I love RL16. My 7-08 loves it, 6.5cm loves it with 140 class bullets. That stuff I would think might be the fairy dust in a 243ai. I've became a AI fan myself recently, which is a different story, but the OP is questioning neck tension, and its benefits, or difference.
 
21st Century Shooting has an arbor press for seating with a gauge to reflect seating pressure. One could sort their load based on seating pressure (neck tension) and see the real difference it makes down range
 
Thanks for your reply. I wish I understood QL better. If I'm reading it correctly, your printout shows a load of 52 gr to obtain this velocity and at a compressed load. I am nowhere close to that. I understand the Ackley cases "hide" pressure better than standard, but my primers are normal for such a load, I have typical case head expansion, zero brass flow (ejector swipe), primer pockets are tight, and am still able to neck size only without trouble chambering. I went back and looked over all my cases and data after reading your reply. I am grateful to men like you who have the skills to utilize such technology and share genuine concern. . It may save someone's life, maybe even mine someday.
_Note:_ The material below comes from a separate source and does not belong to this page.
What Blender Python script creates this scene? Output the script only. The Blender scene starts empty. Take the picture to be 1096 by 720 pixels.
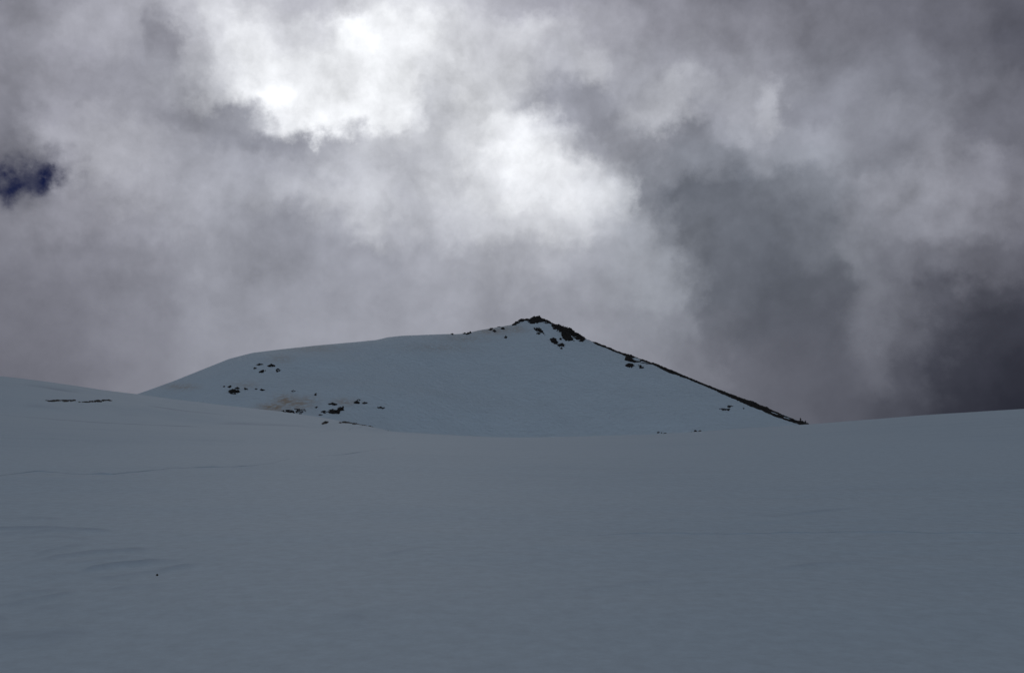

Thanks again!

Tiny Tim,

What do you mean by "typical" in regards to case head expansion ? Also, what is your method for measuring this ? I have found this to be a very tricky thing, and a lot of guys don't measure it for that reason. I think it is a very good way to find where maximum pressure is, but there are so many techniques out there that I have to wonder if you've got a better method. I do use a blade micrometer, and have devised a method for measuring the same spot each time. I would like to get your input on how you do it. How about messaging me about it, so we don't goof up this thread by going off-topic ? Thanks.